Vallejo, Ca., police had ruled the kidnapping and ransoming of 29-year-old Denise Huskins last week an "orchestrated event" by the woman and her boyfriend in a supposed Gone Girl-style fakeout. But now people claiming to be her captors have emailed detailed messages to California news outlets demanding credit for the supposed crime and that Huskins' good name be cleared.

Denise Huskins was allegedly taken against her will from her boyfriend Aaron Quinn's home in Vallejo on March 23 between midnight and 5 a.m. and was supposedly being held for $8,500 ransom. According to his attorneys, Quinn had been drugged and tied up by the kidnappers, and only was able to report Huskins missing seven hours later, after presumably breaking free. Quinn, 30, also claims he was given a drug test by police and interrogated for 17 hours. Huskins turned up—apparently freed by her kidnappers—two days later in Huntington Beach.

But after Quinn skipped a flight to speak with investigators about the supposed abduction, police ruled the entire incident a hoax.

Then another twist came in the already bizarre story: Emails, claiming to be authored by Huskins' kidnappers, containing "numerous details about the alleged kidnapping and referred to auto thefts and home burglaries," were sent to the San Francisco Chronicle and Los Angeles Times.

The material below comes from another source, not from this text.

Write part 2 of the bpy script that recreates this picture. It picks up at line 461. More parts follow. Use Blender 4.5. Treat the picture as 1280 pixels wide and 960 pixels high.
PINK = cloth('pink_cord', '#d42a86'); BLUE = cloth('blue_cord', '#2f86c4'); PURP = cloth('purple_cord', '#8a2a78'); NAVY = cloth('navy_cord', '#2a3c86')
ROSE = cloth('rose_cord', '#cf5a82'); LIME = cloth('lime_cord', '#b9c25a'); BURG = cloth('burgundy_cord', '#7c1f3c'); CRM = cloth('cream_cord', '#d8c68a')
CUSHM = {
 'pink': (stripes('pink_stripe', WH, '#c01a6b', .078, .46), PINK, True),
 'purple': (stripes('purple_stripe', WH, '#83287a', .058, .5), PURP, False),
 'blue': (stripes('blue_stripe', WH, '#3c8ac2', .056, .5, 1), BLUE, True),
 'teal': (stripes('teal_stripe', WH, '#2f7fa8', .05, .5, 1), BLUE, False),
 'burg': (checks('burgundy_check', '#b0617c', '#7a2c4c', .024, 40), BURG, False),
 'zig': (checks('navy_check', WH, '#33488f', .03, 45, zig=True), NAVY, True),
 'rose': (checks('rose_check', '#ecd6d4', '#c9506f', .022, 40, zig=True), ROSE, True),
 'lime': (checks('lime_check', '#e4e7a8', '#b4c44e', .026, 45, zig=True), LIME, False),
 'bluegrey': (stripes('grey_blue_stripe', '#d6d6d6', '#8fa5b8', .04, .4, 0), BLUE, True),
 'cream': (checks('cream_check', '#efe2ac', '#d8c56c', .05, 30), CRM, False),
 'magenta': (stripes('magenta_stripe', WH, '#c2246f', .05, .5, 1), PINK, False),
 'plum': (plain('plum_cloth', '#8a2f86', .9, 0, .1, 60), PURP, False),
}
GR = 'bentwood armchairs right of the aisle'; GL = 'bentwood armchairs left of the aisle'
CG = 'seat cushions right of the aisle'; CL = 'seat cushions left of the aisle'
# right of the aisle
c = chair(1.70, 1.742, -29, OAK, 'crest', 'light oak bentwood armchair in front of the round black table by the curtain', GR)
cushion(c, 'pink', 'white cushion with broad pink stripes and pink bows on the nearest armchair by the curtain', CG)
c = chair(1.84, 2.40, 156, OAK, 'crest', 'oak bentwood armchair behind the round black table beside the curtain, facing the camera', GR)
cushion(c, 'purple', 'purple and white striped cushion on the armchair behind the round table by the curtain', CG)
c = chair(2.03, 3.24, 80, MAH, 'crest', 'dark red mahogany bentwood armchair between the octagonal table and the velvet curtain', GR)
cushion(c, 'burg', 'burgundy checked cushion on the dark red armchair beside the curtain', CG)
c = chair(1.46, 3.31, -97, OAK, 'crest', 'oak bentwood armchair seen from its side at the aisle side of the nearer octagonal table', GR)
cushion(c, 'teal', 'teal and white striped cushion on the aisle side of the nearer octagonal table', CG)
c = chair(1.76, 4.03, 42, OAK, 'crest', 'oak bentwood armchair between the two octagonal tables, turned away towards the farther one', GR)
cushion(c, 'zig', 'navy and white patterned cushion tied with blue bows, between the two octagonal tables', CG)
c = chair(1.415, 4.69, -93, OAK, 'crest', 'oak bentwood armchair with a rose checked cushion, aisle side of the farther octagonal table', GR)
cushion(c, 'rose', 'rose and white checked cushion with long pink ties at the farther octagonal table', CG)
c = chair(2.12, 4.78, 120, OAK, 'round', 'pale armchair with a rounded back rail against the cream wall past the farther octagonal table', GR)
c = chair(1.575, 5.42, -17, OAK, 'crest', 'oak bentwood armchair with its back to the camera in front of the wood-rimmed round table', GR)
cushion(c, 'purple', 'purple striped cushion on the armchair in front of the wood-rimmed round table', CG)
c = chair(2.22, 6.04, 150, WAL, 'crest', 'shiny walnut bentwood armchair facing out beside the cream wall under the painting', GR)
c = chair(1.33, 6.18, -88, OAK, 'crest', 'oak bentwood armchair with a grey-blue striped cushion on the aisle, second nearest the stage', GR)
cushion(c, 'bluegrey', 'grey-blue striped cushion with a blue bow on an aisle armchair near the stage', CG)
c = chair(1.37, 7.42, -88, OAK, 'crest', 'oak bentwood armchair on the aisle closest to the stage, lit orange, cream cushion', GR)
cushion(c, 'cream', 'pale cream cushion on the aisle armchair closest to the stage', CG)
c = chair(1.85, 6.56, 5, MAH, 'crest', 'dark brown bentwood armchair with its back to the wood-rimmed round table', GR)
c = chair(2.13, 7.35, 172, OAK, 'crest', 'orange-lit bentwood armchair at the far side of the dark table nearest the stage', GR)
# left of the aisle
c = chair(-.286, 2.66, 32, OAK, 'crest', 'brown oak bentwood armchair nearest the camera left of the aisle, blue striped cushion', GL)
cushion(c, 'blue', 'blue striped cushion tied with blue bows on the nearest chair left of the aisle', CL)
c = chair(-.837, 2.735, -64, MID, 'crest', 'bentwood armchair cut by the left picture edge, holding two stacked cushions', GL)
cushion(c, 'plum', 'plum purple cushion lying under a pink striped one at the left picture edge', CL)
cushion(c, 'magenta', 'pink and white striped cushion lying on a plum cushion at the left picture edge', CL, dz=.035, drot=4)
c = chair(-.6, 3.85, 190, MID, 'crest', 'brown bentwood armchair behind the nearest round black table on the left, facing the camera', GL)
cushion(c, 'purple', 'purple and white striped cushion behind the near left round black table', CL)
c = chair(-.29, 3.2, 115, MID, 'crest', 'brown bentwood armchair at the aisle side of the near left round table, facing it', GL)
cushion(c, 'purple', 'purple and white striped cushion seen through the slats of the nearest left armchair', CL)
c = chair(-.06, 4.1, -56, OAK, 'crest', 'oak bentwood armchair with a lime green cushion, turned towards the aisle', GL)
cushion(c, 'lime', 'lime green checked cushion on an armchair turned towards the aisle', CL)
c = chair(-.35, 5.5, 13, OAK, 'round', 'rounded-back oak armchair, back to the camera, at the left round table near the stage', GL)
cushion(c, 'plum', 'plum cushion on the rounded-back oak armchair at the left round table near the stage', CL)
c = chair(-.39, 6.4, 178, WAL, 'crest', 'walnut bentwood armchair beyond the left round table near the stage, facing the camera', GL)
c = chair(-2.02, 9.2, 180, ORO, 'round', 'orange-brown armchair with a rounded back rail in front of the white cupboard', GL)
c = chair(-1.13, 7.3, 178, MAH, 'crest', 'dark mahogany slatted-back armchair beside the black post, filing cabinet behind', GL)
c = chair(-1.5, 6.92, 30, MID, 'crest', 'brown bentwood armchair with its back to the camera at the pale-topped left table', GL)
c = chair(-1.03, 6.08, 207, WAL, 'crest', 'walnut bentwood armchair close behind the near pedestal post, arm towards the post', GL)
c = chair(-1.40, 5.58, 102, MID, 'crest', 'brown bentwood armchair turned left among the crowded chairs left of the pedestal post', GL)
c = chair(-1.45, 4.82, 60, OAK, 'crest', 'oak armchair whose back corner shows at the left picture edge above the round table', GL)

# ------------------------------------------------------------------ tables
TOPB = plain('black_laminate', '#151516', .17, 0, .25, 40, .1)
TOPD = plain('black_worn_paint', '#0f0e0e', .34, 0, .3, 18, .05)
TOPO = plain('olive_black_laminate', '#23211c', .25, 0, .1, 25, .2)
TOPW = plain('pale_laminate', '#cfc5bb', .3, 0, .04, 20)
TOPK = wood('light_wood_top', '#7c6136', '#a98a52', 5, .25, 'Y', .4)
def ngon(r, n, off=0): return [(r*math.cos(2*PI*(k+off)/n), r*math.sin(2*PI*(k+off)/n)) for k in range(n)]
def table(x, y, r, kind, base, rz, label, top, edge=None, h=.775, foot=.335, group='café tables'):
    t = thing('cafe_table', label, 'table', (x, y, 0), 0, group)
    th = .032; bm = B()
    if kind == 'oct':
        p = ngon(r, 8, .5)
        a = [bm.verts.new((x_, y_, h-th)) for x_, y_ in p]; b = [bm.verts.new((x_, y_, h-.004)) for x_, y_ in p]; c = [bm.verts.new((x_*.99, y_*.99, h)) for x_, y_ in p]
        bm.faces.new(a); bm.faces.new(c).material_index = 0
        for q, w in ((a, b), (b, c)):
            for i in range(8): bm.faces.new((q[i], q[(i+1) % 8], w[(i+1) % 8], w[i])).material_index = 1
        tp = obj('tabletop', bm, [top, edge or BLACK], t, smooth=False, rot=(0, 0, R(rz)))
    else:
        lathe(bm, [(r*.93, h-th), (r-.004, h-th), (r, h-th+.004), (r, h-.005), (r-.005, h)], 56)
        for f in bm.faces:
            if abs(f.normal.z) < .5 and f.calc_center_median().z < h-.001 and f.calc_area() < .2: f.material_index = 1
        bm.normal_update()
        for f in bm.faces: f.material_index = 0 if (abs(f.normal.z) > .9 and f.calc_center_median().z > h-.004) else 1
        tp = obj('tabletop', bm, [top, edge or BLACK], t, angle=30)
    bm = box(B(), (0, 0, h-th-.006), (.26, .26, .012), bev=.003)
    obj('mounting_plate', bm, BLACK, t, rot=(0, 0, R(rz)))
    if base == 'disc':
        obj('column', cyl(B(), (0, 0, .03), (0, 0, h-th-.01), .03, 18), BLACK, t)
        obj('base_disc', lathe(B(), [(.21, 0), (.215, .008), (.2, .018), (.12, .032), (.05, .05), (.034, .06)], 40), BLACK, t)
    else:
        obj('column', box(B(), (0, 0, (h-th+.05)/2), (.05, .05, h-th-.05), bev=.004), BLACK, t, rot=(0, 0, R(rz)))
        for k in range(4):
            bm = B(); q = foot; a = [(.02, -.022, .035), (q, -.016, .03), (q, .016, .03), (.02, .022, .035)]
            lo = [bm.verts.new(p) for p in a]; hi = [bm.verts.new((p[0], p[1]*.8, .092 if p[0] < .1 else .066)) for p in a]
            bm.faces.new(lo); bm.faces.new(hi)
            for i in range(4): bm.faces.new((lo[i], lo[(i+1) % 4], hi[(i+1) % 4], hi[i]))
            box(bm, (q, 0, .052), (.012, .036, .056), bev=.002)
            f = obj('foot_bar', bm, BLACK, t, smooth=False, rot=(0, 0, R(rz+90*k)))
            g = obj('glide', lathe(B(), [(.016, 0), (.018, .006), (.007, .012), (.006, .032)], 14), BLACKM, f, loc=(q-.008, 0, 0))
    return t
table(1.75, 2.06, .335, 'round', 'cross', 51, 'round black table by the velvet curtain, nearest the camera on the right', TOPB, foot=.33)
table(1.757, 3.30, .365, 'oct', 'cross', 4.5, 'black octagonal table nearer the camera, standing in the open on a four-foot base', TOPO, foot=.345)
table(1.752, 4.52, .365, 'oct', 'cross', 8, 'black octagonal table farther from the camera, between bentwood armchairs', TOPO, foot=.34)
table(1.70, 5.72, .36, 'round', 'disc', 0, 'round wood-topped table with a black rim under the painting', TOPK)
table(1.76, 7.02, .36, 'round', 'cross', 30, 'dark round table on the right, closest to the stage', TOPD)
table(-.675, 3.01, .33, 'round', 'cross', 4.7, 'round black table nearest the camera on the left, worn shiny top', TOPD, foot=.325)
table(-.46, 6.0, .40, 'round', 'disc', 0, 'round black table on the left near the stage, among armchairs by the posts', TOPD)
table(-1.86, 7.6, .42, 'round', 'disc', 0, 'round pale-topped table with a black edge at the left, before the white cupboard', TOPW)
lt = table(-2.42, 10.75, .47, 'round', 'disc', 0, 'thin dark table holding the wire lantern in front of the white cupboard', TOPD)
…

In an email sent to the Chronicle on Monday, the supposed kidnappers threatened Lt. Kenny Park, a spokesman for the Vallejo police department, offering a noon local time deadline for a public apology: "I/we may be the direct agent of harm. But it will be made crystal clear that the Vallejo Police Department, and you, Mr. Park, had every opportunity to stop it."

That message followed a much longer email from the alleged kidnappers sent to the paper this past Saturday, in which they claimed to be an Oceans Eleven-type group:

Then on Saturday, The Chronicle received a 9,000-word e-mail with numerous details of the supposed kidnapping, along with assertions that the abductors ran an elaborate car-theft operation on Mare Island for months and had burglarized several homes, taking car keys and personal information stored on home computers.

The e-mails have been sent from what appear to be dummy accounts, with names like huskinskidnapping@hotmail.com.

In one e-mail, the sender identified the group as "sort of Ocean's Eleven, gentlemen criminals." The writer said they had turned to kidnapping for ransom because they "did not want to stay thieves or criminals forever. What we really wanted was to complete one or two big jobs and then to do whatever we felt like for the rest of our lives."

The sender said his gang was made up of three core members, two with college educations.

They also described the elaborate means by which they allegedly kidnapped Huskins from her boyfriend's home:

The night of the alleged abduction, the writer said, the team drilled holes in a window pane to release a lock to enter Quinn's home. The sender said the team used plastic squirt guns with "strobe flashlights and laser pointers" duct-taped on them to mimic firearms.

During the alleged crime, Huskins and Quinn were given headphones playing "calming music and some spoken instructions" while the crew went to work with plans to monitor Quinn electronically so he would not go to authorities, the sender wrote. Then they put Huskins into the trunk of Quinn's car and drove off, the e-mail said.

But the alleged abduction was a mistake, apparently: The "kidnappers" claim to have snatched the wrong woman from Quinn's home, and released Huskins "because we were horrified at what we had done."

The Los Angeles Times reports receiving an email from the self-proclaimed kidnappers as well, in which they write, "The Mare Island kidnapping was a training mission to test means and methods that would be used on higher net worth targets."

Huskins' attorney, Douglas Rappaport, told the Chronicle that the emails "contain details that only Denise, Aaron, and kidnappers would know." One of Quinn's lawyers, Amy Morton, also told the paper that her client can also confirm details noted in the emails, including that the couple was given headphones by the alleged captors and holes drilled into a window frame of his home.

Vallejo police have declined to comment on the emails to both the Chronicle and the Times.